• [AIM OF THE TASK]
Write out all the material exactly. Leave nothing out.

• [DATA EXCERPT]
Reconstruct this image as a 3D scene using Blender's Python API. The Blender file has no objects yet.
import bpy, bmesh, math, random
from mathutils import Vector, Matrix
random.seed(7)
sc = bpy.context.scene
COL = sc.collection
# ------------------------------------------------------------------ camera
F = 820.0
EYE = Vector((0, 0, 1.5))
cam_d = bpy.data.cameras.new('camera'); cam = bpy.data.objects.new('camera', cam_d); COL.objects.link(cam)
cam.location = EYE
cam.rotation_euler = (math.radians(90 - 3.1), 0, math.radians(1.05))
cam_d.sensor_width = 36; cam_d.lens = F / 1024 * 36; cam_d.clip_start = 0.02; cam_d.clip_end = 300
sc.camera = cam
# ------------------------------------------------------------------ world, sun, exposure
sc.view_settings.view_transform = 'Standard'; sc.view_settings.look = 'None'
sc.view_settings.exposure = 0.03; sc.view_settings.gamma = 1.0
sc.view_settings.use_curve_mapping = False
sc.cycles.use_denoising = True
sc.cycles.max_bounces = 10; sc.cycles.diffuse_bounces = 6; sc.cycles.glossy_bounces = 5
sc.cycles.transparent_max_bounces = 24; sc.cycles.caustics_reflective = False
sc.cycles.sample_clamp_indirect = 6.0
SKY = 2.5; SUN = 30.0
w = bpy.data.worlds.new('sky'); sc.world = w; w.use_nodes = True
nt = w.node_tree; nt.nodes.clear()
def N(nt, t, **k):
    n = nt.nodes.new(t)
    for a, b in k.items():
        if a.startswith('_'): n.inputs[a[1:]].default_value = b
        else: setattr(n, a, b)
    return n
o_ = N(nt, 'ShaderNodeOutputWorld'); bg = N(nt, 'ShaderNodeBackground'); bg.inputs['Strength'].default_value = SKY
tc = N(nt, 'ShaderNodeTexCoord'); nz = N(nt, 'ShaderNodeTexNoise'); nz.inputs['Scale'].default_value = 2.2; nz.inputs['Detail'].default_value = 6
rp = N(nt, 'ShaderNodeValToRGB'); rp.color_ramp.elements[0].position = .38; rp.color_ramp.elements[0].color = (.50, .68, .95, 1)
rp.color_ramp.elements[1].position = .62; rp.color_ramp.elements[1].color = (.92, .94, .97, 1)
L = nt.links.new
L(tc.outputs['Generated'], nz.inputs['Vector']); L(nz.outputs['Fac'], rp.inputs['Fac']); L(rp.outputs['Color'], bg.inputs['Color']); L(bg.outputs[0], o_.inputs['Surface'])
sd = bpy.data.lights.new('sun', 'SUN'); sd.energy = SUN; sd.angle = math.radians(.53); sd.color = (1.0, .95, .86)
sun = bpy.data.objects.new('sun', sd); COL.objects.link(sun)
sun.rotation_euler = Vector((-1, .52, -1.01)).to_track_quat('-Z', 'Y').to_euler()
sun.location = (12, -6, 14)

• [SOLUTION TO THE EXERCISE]
Reconstruct this image as a 3D scene using Blender's Python API. The Blender file has no objects yet.
import bpy, bmesh, math, random
from mathutils import Vector, Matrix
random.seed(7)
sc = bpy.context.scene
COL = sc.collection
# ------------------------------------------------------------------ camera
F = 820.0
EYE = Vector((0, 0, 1.5))
cam_d = bpy.data.cameras.new('camera'); cam = bpy.data.objects.new('camera', cam_d); COL.objects.link(cam)
cam.location = EYE
cam.rotation_euler = (math.radians(90 - 3.1), 0, math.radians(1.05))
cam_d.sensor_width = 36; cam_d.lens = F / 1024 * 36; cam_d.clip_start = 0.02; cam_d.clip_end = 300
sc.camera = cam
# ------------------------------------------------------------------ world, sun, exposure
sc.view_settings.view_transform = 'Standard'; sc.view_settings.look = 'None'
sc.view_settings.exposure = 0.03; sc.view_settings.gamma = 1.0
sc.view_settings.use_curve_mapping = False
sc.cycles.use_denoising = True
sc.cycles.max_bounces = 10; sc.cycles.diffuse_bounces = 6; sc.cycles.glossy_bounces = 5
sc.cycles.transparent_max_bounces = 24; sc.cycles.caustics_reflective = False
sc.cycles.sample_clamp_indirect = 6.0
SKY = 2.5; SUN = 30.0
w = bpy.data.worlds.new('sky'); sc.world = w; w.use_nodes = True
nt = w.node_tree; nt.nodes.clear()
def N(nt, t, **k):
    n = nt.nodes.new(t)
    for a, b in k.items():
        if a.startswith('_'): n.inputs[a[1:]].default_value = b
        else: setattr(n, a, b)
    return n
o_ = N(nt, 'ShaderNodeOutputWorld'); bg = N(nt, 'ShaderNodeBackground'); bg.inputs['Strength'].default_value = SKY
tc = N(nt, 'ShaderNodeTexCoord'); nz = N(nt, 'ShaderNodeTexNoise'); nz.inputs['Scale'].default_value = 2.2; nz.inputs['Detail'].default_value = 6
rp = N(nt, 'ShaderNodeValToRGB'); rp.color_ramp.elements[0].position = .38; rp.color_ramp.elements[0].color = (.50, .68, .95, 1)
rp.color_ramp.elements[1].position = .62; rp.color_ramp.elements[1].color = (.92, .94, .97, 1)
L = nt.links.new
L(tc.outputs['Generated'], nz.inputs['Vector']); L(nz.outputs['Fac'], rp.inputs['Fac']); L(rp.outputs['Color'], bg.inputs['Color']); L(bg.outputs[0], o_.inputs['Surface'])
sd = bpy.data.lights.new('sun', 'SUN'); sd.energy = SUN; sd.angle = math.radians(.53); sd.color = (1.0, .95, .86)
sun = bpy.data.objects.new('sun', sd); COL.objects.link(sun)
sun.rotation_euler = Vector((-1, .52, -1.01)).to_track_quat('-Z', 'Y').to_euler()
sun.location = (12, -6, 14)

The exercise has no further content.